Late eighteenth-century and early nineteenth-century maps depict Walworth as a pleasant country neighbourhood with a few newly-formed roads stretching across the gardens and fields. However, the formation of these new roads after 1754 brought an impetus to build well-to-do housing, and in 1808 the Walworth Road was described as being lined with elegant mansions. Between 1800 and 1820  the population of Newington increased from 14,847 to 44,526, although as late as 1853 when the author Harriet Beecher Stowe (1811–96) lived there she found it a “charming retreat” with a view from the windows of sheep and lambs grazing in a meadow.

But steadily throughout nineteenth century many of the area’s genteel Georgian-/Regency-era houses were pulled down and replaced by dense blocks of dwellings and three-storey terraced houses. By the end of the centiry the whole area was closely packed with streets of working-class houses, shops and industry.

Large-scale post-war public-sector regeneration of housing resulted in the demolition of much of the earlier developments, replacing them with modernist estates of public housing, which in turn are now being replaced by estates of new private sector housing.

In 1820, faced with a rapidly expanding population, the authorities sanctioned the creation of St Peter’s church (opened 1825) to the design of Sir John Soane (1753–1837), his first church, and it remains his most complete surviving church building. The  parish is a thriving community and the building stands in excellent condition.

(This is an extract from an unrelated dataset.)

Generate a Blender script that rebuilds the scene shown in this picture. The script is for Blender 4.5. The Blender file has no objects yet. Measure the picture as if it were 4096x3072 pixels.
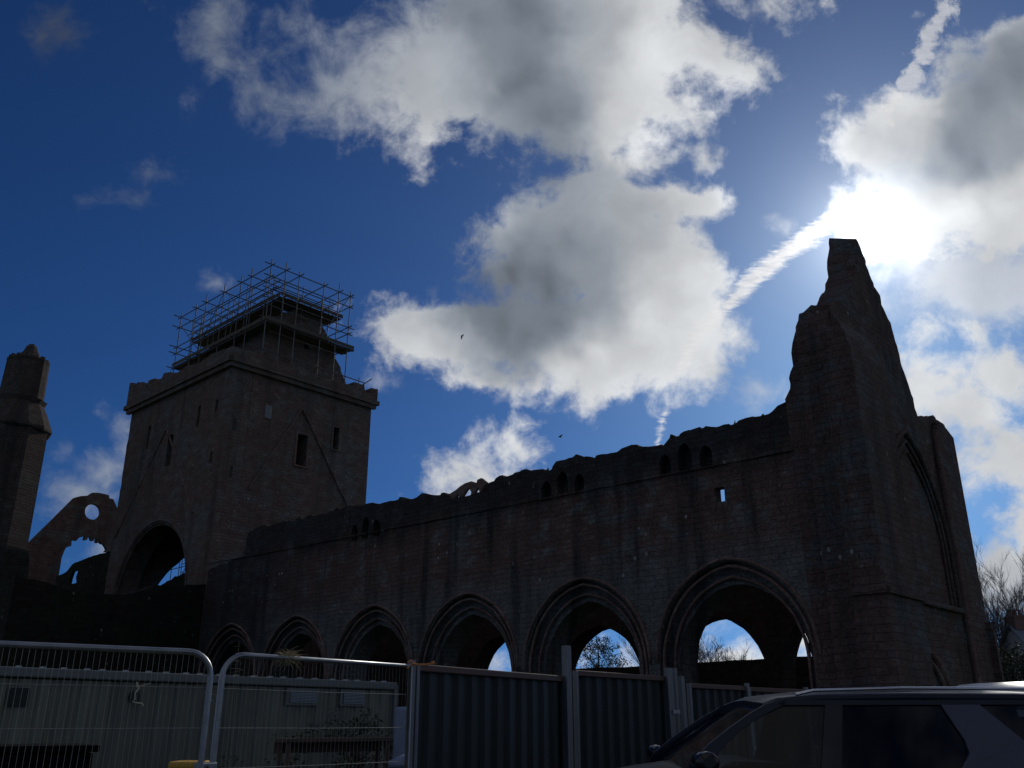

The west-gallery pipe-organ facade and gilded pipes belong to the first instrument (1824/5) installed in the west gallery, made by the London firm of Henry Cephas (H. C.) Lincoln (fl.1810-55). The original organ no longer exists. The current instrument by the firm of Harrison of Durham was moved here in 2010 from the chapel of Whitelands College, Putney, where it had first been installed, in 1949.